What is being asked:
Wherever "recreates" appears in a line, copy that line.

****************************************

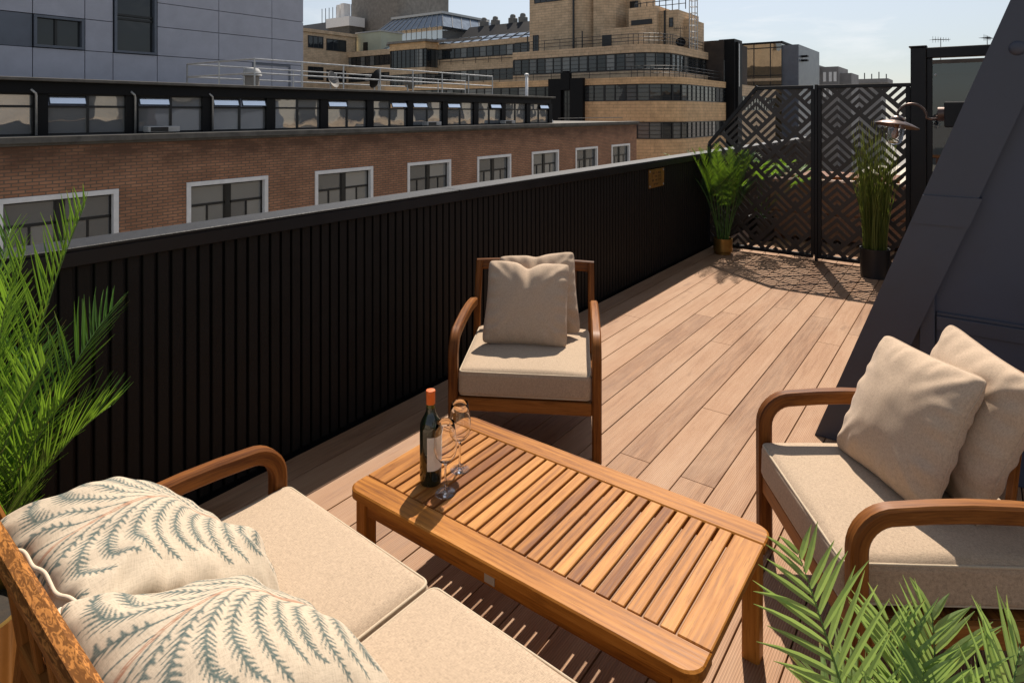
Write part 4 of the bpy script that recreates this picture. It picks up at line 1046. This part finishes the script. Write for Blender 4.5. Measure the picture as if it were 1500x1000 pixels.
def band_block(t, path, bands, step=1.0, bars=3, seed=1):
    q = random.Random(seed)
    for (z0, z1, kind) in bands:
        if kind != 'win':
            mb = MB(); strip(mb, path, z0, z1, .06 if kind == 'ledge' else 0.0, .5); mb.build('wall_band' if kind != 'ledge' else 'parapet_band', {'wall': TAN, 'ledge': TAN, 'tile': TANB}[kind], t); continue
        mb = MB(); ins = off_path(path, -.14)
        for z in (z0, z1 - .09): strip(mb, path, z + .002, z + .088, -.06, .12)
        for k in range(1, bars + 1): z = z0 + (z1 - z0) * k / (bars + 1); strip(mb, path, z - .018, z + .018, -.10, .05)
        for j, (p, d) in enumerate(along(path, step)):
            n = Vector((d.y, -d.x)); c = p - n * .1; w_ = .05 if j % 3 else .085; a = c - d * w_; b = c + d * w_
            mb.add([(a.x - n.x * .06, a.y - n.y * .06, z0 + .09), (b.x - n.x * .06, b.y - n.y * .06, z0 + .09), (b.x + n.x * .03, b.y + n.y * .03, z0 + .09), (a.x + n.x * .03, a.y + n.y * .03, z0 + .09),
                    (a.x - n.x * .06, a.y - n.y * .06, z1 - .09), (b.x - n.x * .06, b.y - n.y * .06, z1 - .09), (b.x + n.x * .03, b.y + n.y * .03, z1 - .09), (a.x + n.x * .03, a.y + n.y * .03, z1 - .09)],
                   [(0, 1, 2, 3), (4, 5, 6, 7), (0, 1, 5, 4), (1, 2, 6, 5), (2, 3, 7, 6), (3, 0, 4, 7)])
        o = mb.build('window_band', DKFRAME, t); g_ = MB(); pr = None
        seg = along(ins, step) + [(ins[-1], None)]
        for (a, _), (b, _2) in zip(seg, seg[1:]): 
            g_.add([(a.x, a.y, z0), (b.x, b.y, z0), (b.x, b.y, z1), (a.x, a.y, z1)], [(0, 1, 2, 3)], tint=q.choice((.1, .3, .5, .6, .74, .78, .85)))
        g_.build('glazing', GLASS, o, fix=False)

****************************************

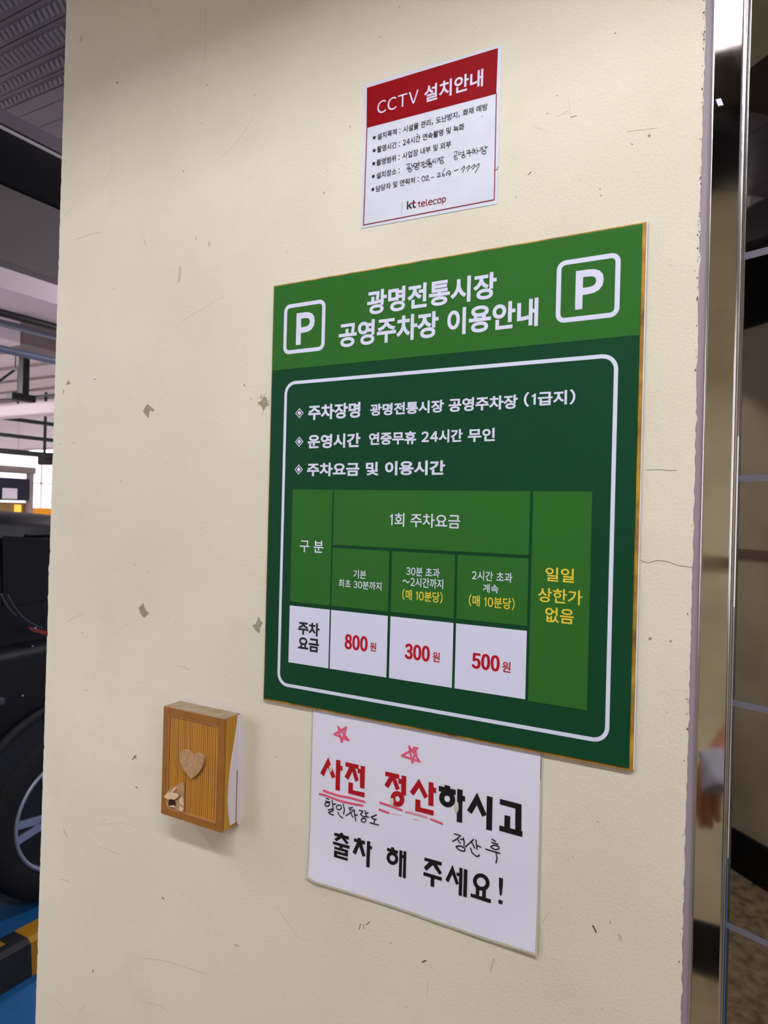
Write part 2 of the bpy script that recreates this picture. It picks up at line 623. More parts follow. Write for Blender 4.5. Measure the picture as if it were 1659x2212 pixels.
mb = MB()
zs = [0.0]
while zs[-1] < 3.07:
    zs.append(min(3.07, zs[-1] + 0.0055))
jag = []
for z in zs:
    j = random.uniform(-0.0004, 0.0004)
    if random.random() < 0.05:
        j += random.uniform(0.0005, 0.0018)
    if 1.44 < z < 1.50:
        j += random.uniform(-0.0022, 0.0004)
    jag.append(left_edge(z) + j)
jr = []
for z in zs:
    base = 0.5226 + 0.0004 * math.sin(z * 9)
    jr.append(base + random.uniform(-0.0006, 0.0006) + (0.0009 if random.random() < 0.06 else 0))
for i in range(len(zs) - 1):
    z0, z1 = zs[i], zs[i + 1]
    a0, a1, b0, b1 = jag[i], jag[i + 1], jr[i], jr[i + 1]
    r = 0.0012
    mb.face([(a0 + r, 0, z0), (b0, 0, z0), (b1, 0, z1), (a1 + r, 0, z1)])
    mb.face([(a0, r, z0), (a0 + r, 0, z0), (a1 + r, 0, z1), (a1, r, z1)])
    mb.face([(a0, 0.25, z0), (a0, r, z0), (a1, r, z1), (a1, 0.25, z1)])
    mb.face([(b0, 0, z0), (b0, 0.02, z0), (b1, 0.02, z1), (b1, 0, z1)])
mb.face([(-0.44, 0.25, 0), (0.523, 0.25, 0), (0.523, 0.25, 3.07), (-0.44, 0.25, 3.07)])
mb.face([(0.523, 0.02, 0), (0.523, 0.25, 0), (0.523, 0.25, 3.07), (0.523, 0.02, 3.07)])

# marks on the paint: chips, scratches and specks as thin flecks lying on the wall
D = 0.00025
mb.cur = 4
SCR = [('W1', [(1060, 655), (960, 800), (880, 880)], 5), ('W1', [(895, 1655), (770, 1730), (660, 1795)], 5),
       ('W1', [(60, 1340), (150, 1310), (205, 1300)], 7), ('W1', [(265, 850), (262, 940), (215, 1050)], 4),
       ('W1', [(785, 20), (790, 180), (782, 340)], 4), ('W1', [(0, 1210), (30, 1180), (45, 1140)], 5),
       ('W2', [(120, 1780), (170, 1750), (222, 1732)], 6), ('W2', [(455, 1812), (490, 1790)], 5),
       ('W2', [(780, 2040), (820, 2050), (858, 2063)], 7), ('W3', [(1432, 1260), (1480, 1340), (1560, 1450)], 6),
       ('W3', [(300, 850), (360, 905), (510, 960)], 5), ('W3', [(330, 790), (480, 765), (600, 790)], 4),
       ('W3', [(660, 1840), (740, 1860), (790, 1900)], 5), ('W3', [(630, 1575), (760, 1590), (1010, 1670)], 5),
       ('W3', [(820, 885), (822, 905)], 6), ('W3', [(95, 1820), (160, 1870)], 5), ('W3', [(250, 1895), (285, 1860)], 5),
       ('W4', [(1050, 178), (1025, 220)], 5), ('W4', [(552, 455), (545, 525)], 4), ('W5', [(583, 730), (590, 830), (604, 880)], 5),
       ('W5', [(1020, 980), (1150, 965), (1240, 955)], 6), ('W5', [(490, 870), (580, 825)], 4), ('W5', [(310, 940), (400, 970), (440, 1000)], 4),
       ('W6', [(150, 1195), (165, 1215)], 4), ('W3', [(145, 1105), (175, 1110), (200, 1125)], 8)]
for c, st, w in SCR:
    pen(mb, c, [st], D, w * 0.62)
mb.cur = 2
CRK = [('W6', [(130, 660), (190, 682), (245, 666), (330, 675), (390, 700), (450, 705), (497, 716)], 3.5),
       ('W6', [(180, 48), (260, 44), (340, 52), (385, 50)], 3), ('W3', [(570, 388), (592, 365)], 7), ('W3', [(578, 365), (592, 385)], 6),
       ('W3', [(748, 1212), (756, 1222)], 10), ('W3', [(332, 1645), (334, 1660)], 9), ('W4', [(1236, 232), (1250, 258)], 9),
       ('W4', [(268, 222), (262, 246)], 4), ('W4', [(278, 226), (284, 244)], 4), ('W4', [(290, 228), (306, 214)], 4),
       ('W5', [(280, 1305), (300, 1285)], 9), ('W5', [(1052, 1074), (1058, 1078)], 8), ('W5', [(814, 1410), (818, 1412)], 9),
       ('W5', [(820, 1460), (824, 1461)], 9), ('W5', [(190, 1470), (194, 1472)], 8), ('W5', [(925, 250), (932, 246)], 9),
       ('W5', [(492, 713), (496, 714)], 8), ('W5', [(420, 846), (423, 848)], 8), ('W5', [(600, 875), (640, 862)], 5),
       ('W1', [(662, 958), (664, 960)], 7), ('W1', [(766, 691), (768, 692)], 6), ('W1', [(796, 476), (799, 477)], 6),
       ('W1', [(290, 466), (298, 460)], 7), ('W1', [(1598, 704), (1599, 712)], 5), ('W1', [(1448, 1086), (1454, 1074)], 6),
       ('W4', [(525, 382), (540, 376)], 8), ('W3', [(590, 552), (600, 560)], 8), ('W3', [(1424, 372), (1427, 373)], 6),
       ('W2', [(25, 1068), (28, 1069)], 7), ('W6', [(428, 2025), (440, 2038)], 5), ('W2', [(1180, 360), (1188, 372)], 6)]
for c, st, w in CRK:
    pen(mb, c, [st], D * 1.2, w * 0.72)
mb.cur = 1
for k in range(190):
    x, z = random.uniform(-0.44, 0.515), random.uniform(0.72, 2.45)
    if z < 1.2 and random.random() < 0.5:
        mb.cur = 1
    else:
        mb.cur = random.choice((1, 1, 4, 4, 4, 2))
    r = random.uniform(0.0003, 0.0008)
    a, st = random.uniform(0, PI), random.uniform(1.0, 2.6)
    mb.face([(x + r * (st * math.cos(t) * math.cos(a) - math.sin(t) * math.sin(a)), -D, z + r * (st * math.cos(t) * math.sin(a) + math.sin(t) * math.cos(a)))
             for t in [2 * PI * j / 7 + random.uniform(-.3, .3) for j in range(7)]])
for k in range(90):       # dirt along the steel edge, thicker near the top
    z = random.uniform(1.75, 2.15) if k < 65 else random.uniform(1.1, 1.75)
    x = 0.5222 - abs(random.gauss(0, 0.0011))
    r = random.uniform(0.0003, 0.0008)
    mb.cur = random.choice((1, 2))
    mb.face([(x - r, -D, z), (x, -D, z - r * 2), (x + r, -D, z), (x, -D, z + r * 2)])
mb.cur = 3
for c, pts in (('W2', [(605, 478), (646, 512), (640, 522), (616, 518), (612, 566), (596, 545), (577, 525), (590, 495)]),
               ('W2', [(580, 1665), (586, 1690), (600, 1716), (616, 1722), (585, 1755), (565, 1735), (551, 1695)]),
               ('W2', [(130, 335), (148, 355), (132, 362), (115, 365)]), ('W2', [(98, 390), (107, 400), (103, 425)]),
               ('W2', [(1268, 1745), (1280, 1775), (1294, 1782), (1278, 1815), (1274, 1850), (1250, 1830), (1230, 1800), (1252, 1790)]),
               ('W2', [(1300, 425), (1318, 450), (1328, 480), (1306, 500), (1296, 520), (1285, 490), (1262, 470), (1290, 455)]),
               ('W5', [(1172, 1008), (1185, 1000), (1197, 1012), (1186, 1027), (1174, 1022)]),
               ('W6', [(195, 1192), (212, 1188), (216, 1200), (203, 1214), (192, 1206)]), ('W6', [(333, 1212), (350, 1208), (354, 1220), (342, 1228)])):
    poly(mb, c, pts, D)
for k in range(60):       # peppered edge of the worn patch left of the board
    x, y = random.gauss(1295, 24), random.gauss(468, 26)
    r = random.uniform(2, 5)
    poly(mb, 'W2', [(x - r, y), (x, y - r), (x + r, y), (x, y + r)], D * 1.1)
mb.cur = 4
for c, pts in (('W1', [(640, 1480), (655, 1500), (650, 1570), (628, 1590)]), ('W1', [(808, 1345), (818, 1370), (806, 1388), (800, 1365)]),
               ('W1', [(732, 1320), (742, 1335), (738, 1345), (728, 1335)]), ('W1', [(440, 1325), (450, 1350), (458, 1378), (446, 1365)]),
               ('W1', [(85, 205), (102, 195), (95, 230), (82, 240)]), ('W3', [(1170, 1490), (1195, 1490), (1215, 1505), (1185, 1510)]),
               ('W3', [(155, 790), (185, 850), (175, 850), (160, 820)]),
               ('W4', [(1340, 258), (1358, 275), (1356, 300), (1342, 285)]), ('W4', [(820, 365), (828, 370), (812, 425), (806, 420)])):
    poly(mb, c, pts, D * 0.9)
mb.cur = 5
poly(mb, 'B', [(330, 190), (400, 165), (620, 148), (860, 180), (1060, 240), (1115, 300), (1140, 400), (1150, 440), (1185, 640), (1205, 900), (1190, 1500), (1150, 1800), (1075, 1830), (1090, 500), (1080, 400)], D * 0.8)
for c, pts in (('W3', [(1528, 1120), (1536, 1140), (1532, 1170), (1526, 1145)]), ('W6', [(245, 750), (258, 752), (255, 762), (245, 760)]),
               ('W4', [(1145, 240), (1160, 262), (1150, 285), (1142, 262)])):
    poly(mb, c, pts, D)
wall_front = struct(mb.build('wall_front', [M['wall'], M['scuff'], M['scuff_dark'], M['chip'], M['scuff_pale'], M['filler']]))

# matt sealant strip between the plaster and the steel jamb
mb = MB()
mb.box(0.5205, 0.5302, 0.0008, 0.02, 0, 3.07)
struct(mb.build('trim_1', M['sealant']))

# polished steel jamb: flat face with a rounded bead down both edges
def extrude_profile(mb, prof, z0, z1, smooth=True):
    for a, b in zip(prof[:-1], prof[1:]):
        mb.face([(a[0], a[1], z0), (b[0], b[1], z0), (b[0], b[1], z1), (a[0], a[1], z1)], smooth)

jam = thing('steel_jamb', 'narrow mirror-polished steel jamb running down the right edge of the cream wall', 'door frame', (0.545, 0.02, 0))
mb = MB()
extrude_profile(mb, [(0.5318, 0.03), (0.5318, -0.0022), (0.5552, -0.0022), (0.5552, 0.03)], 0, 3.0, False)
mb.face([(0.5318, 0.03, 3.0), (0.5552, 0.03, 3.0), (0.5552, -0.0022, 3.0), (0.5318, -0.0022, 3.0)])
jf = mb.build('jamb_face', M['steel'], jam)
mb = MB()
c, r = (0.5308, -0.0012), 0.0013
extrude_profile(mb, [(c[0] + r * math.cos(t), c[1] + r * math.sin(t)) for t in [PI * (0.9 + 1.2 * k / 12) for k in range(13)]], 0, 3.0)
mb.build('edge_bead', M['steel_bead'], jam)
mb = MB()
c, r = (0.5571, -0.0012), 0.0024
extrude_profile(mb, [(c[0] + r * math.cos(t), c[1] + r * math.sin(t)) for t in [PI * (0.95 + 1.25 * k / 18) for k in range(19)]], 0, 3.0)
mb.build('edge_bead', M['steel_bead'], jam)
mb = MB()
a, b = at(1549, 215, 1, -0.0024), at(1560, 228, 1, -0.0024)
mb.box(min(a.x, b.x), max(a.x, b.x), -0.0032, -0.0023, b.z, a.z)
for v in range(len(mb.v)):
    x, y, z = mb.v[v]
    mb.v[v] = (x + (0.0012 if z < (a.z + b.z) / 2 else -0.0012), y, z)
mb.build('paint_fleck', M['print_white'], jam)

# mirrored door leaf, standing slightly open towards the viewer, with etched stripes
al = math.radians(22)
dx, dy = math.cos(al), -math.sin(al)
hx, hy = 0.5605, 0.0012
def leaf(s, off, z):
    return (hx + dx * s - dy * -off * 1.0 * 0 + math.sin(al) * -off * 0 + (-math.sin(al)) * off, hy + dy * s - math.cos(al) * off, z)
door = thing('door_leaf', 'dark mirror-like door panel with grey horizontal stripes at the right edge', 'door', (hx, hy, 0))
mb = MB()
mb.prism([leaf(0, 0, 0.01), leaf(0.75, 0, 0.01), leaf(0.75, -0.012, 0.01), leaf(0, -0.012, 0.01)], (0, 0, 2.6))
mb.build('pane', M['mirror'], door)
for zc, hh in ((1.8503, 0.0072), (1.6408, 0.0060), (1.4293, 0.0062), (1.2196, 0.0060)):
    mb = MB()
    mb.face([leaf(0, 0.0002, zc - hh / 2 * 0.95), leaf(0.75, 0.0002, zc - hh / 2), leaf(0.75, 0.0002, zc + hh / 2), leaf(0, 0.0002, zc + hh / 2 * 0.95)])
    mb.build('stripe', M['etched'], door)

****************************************

Problem solution:
Write part 4 of the bpy script that recreates this picture. It picks up at line 1046. This part finishes the script. Write for Blender 4.5. Measure the picture as if it were 1500x1000 pixels.
Write part 2 of the bpy script that recreates this picture. It picks up at line 623. More parts follow. Write for Blender 4.5. Measure the picture as if it were 1659x2212 pixels.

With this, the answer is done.